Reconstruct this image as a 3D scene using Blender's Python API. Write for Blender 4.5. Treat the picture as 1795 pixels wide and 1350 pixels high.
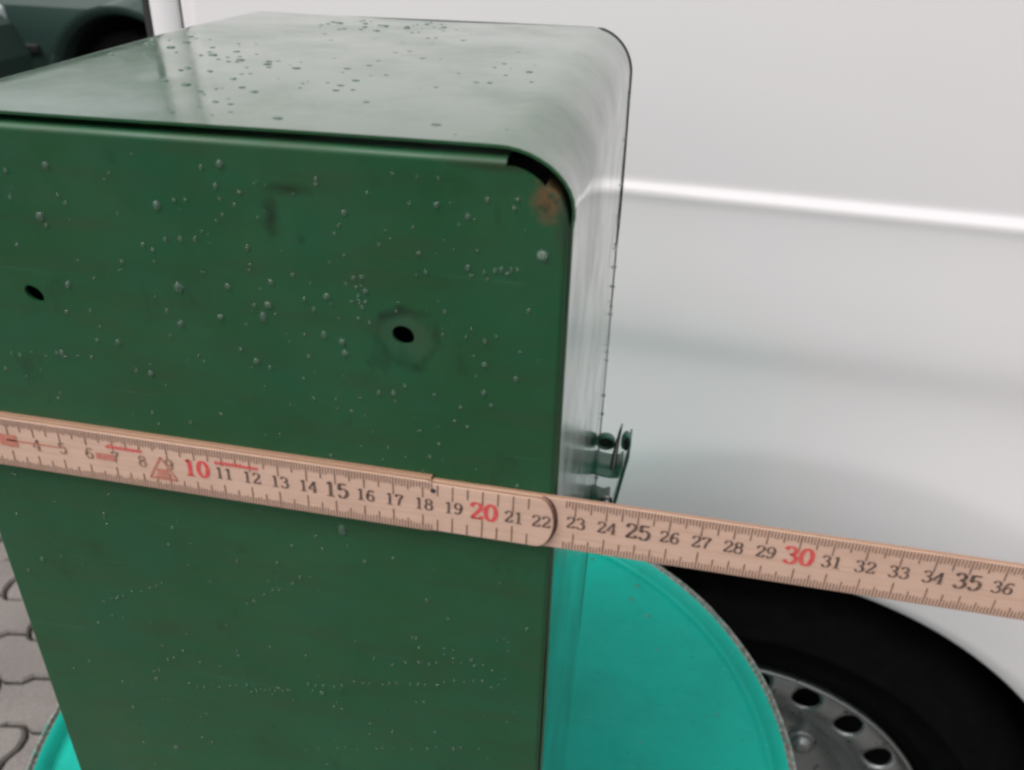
import bpy, bmesh, math, random
from mathutils import Vector, Matrix, noise
random.seed(7)
S = bpy.context.scene
for o in list(bpy.data.objects): bpy.data.objects.remove(o)
PI = math.pi
R = math.radians
H = 1.22                                   # height of the camera above the paving

# ------------------------------------------------------------------ camera
cd = bpy.data.cameras.new('camera'); cam = bpy.data.objects.new('camera', cd); S.collection.objects.link(cam)
cx = Vector((0.98332738, 0.1804372, 0.02257631))
cy = -Vector((0.10836101, -0.48173062, -0.86959387))
cz = -Vector((-0.14603139, 0.85754185, -0.49325126))
cam.matrix_world = Matrix(((cx.x, cy.x, cz.x, 0), (cx.y, cy.y, cz.y, 0), (cx.z, cy.z, cz.z, H), (0, 0, 0, 1)))
cd.sensor_fit = 'HORIZONTAL'; cd.sensor_width = 36.0; cd.lens = 36.0*1518.45/1795
cd.clip_start = 0.01; cd.clip_end = 500
cd.dof.use_dof = True; cd.dof.focus_distance = 0.36; cd.dof.aperture_fstop = 17
S.camera = cam

# ------------------------------------------------------------------ light
W = bpy.data.worlds.new('World'); S.world = W; W.use_nodes = True
nt = W.node_tree; nt.nodes.clear()
SUN_EL, SUN_AZ = 58, 232                   # degrees; azimuth measured from +Y clockwise
sky = nt.nodes.new('ShaderNodeTexSky'); sky.sky_type = 'NISHITA'; sky.sun_disc = False
sky.sun_elevation = R(SUN_EL); sky.sun_rotation = R(SUN_AZ); sky.air_density = 1.6; sky.dust_density = 5.0; sky.ozone_density = 1.0
hs = nt.nodes.new('ShaderNodeHueSaturation'); hs.inputs['Saturation'].default_value = 0.13
bg = nt.nodes.new('ShaderNodeBackground'); bg.inputs['Strength'].default_value = 0.15
wo = nt.nodes.new('ShaderNodeOutputWorld')
nt.links.new(sky.outputs[0], hs.inputs['Color']); nt.links.new(hs.outputs[0], bg.inputs[0]); nt.links.new(bg.outputs[0], wo.inputs[0])
sd = bpy.data.lights.new('sun', 'SUN'); sd.energy = 0.75; sd.angle = R(30); sd.color = (1, .96, .9)
sun = bpy.data.objects.new('sun', sd); S.collection.objects.link(sun)
ca, sa, ce, se = math.cos(R(SUN_AZ)), math.sin(R(SUN_AZ)), math.cos(R(SUN_EL)), math.sin(R(SUN_EL))
sun.rotation_euler = Vector((-sa*ce, -ca*ce, -se)).to_track_quat('-Z', 'Y').to_euler()
S.view_settings.view_transform = 'Standard'; S.view_settings.look = 'None'
S.view_settings.exposure = 0.29; S.view_settings.gamma = 1.0
S.view_settings.use_curve_mapping = False
S.render.engine = 'CYCLES'
S.cycles.pixel_filter_type = 'BLACKMAN_HARRIS'; S.cycles.filter_width = 2.7

# ------------------------------------------------------------------ helpers
def link(o): S.collection.objects.link(o); return o
def empty(name, loc=(0, 0, 0), rz=0, label=None, cat=None, group=None, rot=None):
    o = link(bpy.data.objects.new(name, None)); o.location = loc
    o.rotation_euler = rot if rot else (0, 0, rz); o.empty_display_size = .05
    if label: o['label'] = label
    if cat: o['category'] = cat
    if group: o['group'] = group
    return o
def obj(name, bm, mat, parent=None, smooth=False, doubles=0):
    if doubles: bmesh.ops.remove_doubles(bm, verts=bm.verts, dist=doubles)
    bmesh.ops.recalc_face_normals(bm, faces=bm.faces)
    me = bpy.data.meshes.new(name); bm.to_mesh(me); bm.free()
    if smooth: me.polygons.foreach_set('use_smooth', [True]*len(me.polygons))
    if mat: me.materials.append(mat)
    o = link(bpy.data.objects.new(name, me))
    if parent: o.parent = parent
    return o
def solid(o, t, off=-1):
    m = o.modifiers.new('thickness', 'SOLIDIFY'); m.thickness = t; m.offset = off; return o
def bevel(o, w, seg=2, ang=35):
    m = o.modifiers.new('bevel', 'BEVEL'); m.width = w; m.segments = seg; m.limit_method = 'ANGLE'; m.angle_limit = R(ang)
    m.harden_normals = False; return o
def box(bm, x0, x1, y0, y1, z0, z1):
    v = [bm.verts.new((x, y, z)) for z in (z0, z1) for x, y in ((x0, y0), (x1, y0), (x1, y1), (x0, y1))]
    for f in ((0, 3, 2, 1), (4, 5, 6, 7), (0, 1, 5, 4), (1, 2, 6, 5), (2, 3, 7, 6), (3, 0, 4, 7)): bm.faces.new([v[i] for i in f])
    return v
def prism(bm, pts, a, b, f):
    """polygon pts extruded between a and b; f(p, t) gives the 3-D point"""
    A = [bm.verts.new(f(p, a)) for p in pts]; B = [bm.verts.new(f(p, b)) for p in pts]
    n = len(pts); bm.faces.new(A); bm.faces.new(B[::-1])
    for i in range(n): bm.faces.new((A[i], B[i], B[(i+1) % n], A[(i+1) % n]))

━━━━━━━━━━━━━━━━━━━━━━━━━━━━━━

■ TASK DESCRIPTION:
Your copy of the data above should match it exactly, except that pictures are left out.

■ ANSWER IN FULL:
Reconstruct this image as a 3D scene using Blender's Python API. Write for Blender 4.5. Treat the picture as 1795 pixels wide and 1350 pixels high.
import bpy, bmesh, math, random
from mathutils import Vector, Matrix, noise
random.seed(7)
S = bpy.context.scene
for o in list(bpy.data.objects): bpy.data.objects.remove(o)
PI = math.pi
R = math.radians
H = 1.22                                   # height of the camera above the paving

# ------------------------------------------------------------------ camera
cd = bpy.data.cameras.new('camera'); cam = bpy.data.objects.new('camera', cd); S.collection.objects.link(cam)
cx = Vector((0.98332738, 0.1804372, 0.02257631))
cy = -Vector((0.10836101, -0.48173062, -0.86959387))
cz = -Vector((-0.14603139, 0.85754185, -0.49325126))
cam.matrix_world = Matrix(((cx.x, cy.x, cz.x, 0), (cx.y, cy.y, cz.y, 0), (cx.z, cy.z, cz.z, H), (0, 0, 0, 1)))
cd.sensor_fit = 'HORIZONTAL'; cd.sensor_width = 36.0; cd.lens = 36.0*1518.45/1795
cd.clip_start = 0.01; cd.clip_end = 500
cd.dof.use_dof = True; cd.dof.focus_distance = 0.36; cd.dof.aperture_fstop = 17
S.camera = cam

# ------------------------------------------------------------------ light
W = bpy.data.worlds.new('World'); S.world = W; W.use_nodes = True
nt = W.node_tree; nt.nodes.clear()
SUN_EL, SUN_AZ = 58, 232                   # degrees; azimuth measured from +Y clockwise
sky = nt.nodes.new('ShaderNodeTexSky'); sky.sky_type = 'NISHITA'; sky.sun_disc = False
sky.sun_elevation = R(SUN_EL); sky.sun_rotation = R(SUN_AZ); sky.air_density = 1.6; sky.dust_density = 5.0; sky.ozone_density = 1.0
hs = nt.nodes.new('ShaderNodeHueSaturation'); hs.inputs['Saturation'].default_value = 0.13
bg = nt.nodes.new('ShaderNodeBackground'); bg.inputs['Strength'].default_value = 0.15
wo = nt.nodes.new('ShaderNodeOutputWorld')
nt.links.new(sky.outputs[0], hs.inputs['Color']); nt.links.new(hs.outputs[0], bg.inputs[0]); nt.links.new(bg.outputs[0], wo.inputs[0])
sd = bpy.data.lights.new('sun', 'SUN'); sd.energy = 0.75; sd.angle = R(30); sd.color = (1, .96, .9)
sun = bpy.data.objects.new('sun', sd); S.collection.objects.link(sun)
ca, sa, ce, se = math.cos(R(SUN_AZ)), math.sin(R(SUN_AZ)), math.cos(R(SUN_EL)), math.sin(R(SUN_EL))
sun.rotation_euler = Vector((-sa*ce, -ca*ce, -se)).to_track_quat('-Z', 'Y').to_euler()
S.view_settings.view_transform = 'Standard'; S.view_settings.look = 'None'
S.view_settings.exposure = 0.29; S.view_settings.gamma = 1.0
S.view_settings.use_curve_mapping = False
S.render.engine = 'CYCLES'
S.cycles.pixel_filter_type = 'BLACKMAN_HARRIS'; S.cycles.filter_width = 2.7

# ------------------------------------------------------------------ helpers
def link(o): S.collection.objects.link(o); return o
def empty(name, loc=(0, 0, 0), rz=0, label=None, cat=None, group=None, rot=None):
    o = link(bpy.data.objects.new(name, None)); o.location = loc
    o.rotation_euler = rot if rot else (0, 0, rz); o.empty_display_size = .05
    if label: o['label'] = label
    if cat: o['category'] = cat
    if group: o['group'] = group
    return o
def obj(name, bm, mat, parent=None, smooth=False, doubles=0):
    if doubles: bmesh.ops.remove_doubles(bm, verts=bm.verts, dist=doubles)
    bmesh.ops.recalc_face_normals(bm, faces=bm.faces)
    me = bpy.data.meshes.new(name); bm.to_mesh(me); bm.free()
    if smooth: me.polygons.foreach_set('use_smooth', [True]*len(me.polygons))
    if mat: me.materials.append(mat)
    o = link(bpy.data.objects.new(name, me))
    if parent: o.parent = parent
    return o
def solid(o, t, off=-1):
    m = o.modifiers.new('thickness', 'SOLIDIFY'); m.thickness = t; m.offset = off; return o
def bevel(o, w, seg=2, ang=35):
    m = o.modifiers.new('bevel', 'BEVEL'); m.width = w; m.segments = seg; m.limit_method = 'ANGLE'; m.angle_limit = R(ang)
    m.harden_normals = False; return o
def box(bm, x0, x1, y0, y1, z0, z1):
    v = [bm.verts.new((x, y, z)) for z in (z0, z1) for x, y in ((x0, y0), (x1, y0), (x1, y1), (x0, y1))]
    for f in ((0, 3, 2, 1), (4, 5, 6, 7), (0, 1, 5, 4), (1, 2, 6, 5), (2, 3, 7, 6), (3, 0, 4, 7)): bm.faces.new([v[i] for i in f])
    return v
def prism(bm, pts, a, b, f):
    """polygon pts extruded between a and b; f(p, t) gives the 3-D point"""
    A = [bm.verts.new(f(p, a)) for p in pts]; B = [bm.verts.new(f(p, b)) for p in pts]
    n = len(pts); bm.faces.new(A); bm.faces.new(B[::-1])
    for i in range(n): bm.faces.new((A[i], B[i], B[(i+1) % n], A[(i+1) % n]))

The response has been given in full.